::: Collected data

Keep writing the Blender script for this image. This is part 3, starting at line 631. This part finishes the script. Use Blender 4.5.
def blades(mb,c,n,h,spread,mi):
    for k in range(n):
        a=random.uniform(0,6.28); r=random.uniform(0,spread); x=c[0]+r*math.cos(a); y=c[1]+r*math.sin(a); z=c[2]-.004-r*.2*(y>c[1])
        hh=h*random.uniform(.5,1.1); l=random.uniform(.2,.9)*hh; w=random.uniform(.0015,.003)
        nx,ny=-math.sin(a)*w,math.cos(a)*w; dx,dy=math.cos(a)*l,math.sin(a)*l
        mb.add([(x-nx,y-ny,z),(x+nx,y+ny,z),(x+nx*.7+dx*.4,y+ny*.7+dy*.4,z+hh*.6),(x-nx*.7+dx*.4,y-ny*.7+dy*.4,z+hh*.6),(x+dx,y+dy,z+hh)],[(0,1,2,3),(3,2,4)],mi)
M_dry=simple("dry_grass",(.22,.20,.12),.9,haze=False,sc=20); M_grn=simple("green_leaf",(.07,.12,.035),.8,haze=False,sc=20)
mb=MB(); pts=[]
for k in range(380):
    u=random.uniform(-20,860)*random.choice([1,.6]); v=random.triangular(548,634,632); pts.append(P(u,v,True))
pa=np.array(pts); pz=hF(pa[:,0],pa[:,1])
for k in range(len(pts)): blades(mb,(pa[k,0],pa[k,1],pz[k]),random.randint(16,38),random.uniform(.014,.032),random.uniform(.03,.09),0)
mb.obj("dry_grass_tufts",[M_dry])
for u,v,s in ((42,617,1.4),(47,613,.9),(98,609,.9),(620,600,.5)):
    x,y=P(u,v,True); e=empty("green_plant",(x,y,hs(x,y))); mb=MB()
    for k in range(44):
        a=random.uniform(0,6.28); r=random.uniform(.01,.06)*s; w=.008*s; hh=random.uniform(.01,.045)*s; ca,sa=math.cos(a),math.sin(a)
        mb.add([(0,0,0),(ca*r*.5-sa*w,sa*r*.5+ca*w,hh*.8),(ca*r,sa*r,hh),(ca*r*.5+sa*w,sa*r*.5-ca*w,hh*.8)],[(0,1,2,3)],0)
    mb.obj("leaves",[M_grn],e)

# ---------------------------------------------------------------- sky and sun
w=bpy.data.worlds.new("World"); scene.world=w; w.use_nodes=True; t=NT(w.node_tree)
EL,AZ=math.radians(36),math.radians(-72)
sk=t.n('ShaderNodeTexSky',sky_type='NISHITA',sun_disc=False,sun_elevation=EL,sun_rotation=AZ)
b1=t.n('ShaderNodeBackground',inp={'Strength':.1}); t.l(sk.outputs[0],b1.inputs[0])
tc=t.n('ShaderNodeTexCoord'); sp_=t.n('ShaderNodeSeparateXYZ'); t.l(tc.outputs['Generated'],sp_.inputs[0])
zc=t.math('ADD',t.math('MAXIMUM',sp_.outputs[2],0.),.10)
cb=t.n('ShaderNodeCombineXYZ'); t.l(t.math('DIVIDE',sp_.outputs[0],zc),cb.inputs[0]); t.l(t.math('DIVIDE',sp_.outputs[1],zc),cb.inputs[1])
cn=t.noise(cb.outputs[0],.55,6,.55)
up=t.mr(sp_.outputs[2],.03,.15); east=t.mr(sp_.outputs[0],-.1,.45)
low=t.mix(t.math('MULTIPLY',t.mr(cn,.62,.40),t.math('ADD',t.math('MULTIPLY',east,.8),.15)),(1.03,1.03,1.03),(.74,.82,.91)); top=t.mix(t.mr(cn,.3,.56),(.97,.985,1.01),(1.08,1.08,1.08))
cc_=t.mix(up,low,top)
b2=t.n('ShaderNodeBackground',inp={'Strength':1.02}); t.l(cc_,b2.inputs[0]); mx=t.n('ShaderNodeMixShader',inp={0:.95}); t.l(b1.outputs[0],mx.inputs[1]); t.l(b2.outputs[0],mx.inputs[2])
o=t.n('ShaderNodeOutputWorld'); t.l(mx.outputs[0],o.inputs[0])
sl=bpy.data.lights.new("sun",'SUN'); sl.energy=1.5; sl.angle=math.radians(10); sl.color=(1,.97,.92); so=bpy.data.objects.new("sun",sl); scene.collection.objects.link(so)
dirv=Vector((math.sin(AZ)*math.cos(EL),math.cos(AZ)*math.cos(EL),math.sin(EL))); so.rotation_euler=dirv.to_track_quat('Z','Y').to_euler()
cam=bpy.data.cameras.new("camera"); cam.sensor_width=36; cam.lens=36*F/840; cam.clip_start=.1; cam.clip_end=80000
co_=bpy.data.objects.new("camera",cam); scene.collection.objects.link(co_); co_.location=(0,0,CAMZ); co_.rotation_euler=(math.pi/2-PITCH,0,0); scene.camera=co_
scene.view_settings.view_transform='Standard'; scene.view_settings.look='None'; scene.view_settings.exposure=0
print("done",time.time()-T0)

::::::

- **Exercise brief**
Return the listing above word for word.

- **Reply to the exercise**
Keep writing the Blender script for this image. This is part 3, starting at line 631. This part finishes the script. Use Blender 4.5.
def blades(mb,c,n,h,spread,mi):
    for k in range(n):
        a=random.uniform(0,6.28); r=random.uniform(0,spread); x=c[0]+r*math.cos(a); y=c[1]+r*math.sin(a); z=c[2]-.004-r*.2*(y>c[1])
        hh=h*random.uniform(.5,1.1); l=random.uniform(.2,.9)*hh; w=random.uniform(.0015,.003)
        nx,ny=-math.sin(a)*w,math.cos(a)*w; dx,dy=math.cos(a)*l,math.sin(a)*l
        mb.add([(x-nx,y-ny,z),(x+nx,y+ny,z),(x+nx*.7+dx*.4,y+ny*.7+dy*.4,z+hh*.6),(x-nx*.7+dx*.4,y-ny*.7+dy*.4,z+hh*.6),(x+dx,y+dy,z+hh)],[(0,1,2,3),(3,2,4)],mi)
M_dry=simple("dry_grass",(.22,.20,.12),.9,haze=False,sc=20); M_grn=simple("green_leaf",(.07,.12,.035),.8,haze=False,sc=20)
mb=MB(); pts=[]
for k in range(380):
    u=random.uniform(-20,860)*random.choice([1,.6]); v=random.triangular(548,634,632); pts.append(P(u,v,True))
pa=np.array(pts); pz=hF(pa[:,0],pa[:,1])
for k in range(len(pts)): blades(mb,(pa[k,0],pa[k,1],pz[k]),random.randint(16,38),random.uniform(.014,.032),random.uniform(.03,.09),0)
mb.obj("dry_grass_tufts",[M_dry])
for u,v,s in ((42,617,1.4),(47,613,.9),(98,609,.9),(620,600,.5)):
    x,y=P(u,v,True); e=empty("green_plant",(x,y,hs(x,y))); mb=MB()
    for k in range(44):
        a=random.uniform(0,6.28); r=random.uniform(.01,.06)*s; w=.008*s; hh=random.uniform(.01,.045)*s; ca,sa=math.cos(a),math.sin(a)
        mb.add([(0,0,0),(ca*r*.5-sa*w,sa*r*.5+ca*w,hh*.8),(ca*r,sa*r,hh),(ca*r*.5+sa*w,sa*r*.5-ca*w,hh*.8)],[(0,1,2,3)],0)
    mb.obj("leaves",[M_grn],e)

# ---------------------------------------------------------------- sky and sun
w=bpy.data.worlds.new("World"); scene.world=w; w.use_nodes=True; t=NT(w.node_tree)
EL,AZ=math.radians(36),math.radians(-72)
sk=t.n('ShaderNodeTexSky',sky_type='NISHITA',sun_disc=False,sun_elevation=EL,sun_rotation=AZ)
b1=t.n('ShaderNodeBackground',inp={'Strength':.1}); t.l(sk.outputs[0],b1.inputs[0])
tc=t.n('ShaderNodeTexCoord'); sp_=t.n('ShaderNodeSeparateXYZ'); t.l(tc.outputs['Generated'],sp_.inputs[0])
zc=t.math('ADD',t.math('MAXIMUM',sp_.outputs[2],0.),.10)
cb=t.n('ShaderNodeCombineXYZ'); t.l(t.math('DIVIDE',sp_.outputs[0],zc),cb.inputs[0]); t.l(t.math('DIVIDE',sp_.outputs[1],zc),cb.inputs[1])
cn=t.noise(cb.outputs[0],.55,6,.55)
up=t.mr(sp_.outputs[2],.03,.15); east=t.mr(sp_.outputs[0],-.1,.45)
low=t.mix(t.math('MULTIPLY',t.mr(cn,.62,.40),t.math('ADD',t.math('MULTIPLY',east,.8),.15)),(1.03,1.03,1.03),(.74,.82,.91)); top=t.mix(t.mr(cn,.3,.56),(.97,.985,1.01),(1.08,1.08,1.08))
cc_=t.mix(up,low,top)
b2=t.n('ShaderNodeBackground',inp={'Strength':1.02}); t.l(cc_,b2.inputs[0]); mx=t.n('ShaderNodeMixShader',inp={0:.95}); t.l(b1.outputs[0],mx.inputs[1]); t.l(b2.outputs[0],mx.inputs[2])
o=t.n('ShaderNodeOutputWorld'); t.l(mx.outputs[0],o.inputs[0])
sl=bpy.data.lights.new("sun",'SUN'); sl.energy=1.5; sl.angle=math.radians(10); sl.color=(1,.97,.92); so=bpy.data.objects.new("sun",sl); scene.collection.objects.link(so)
dirv=Vector((math.sin(AZ)*math.cos(EL),math.cos(AZ)*math.cos(EL),math.sin(EL))); so.rotation_euler=dirv.to_track_quat('Z','Y').to_euler()
cam=bpy.data.cameras.new("camera"); cam.sensor_width=36; cam.lens=36*F/840; cam.clip_start=.1; cam.clip_end=80000
co_=bpy.data.objects.new("camera",cam); scene.collection.objects.link(co_); co_.location=(0,0,CAMZ); co_.rotation_euler=(math.pi/2-PITCH,0,0); scene.camera=co_
scene.view_settings.view_transform='Standard'; scene.view_settings.look='None'; scene.view_settings.exposure=0
print("done",time.time()-T0)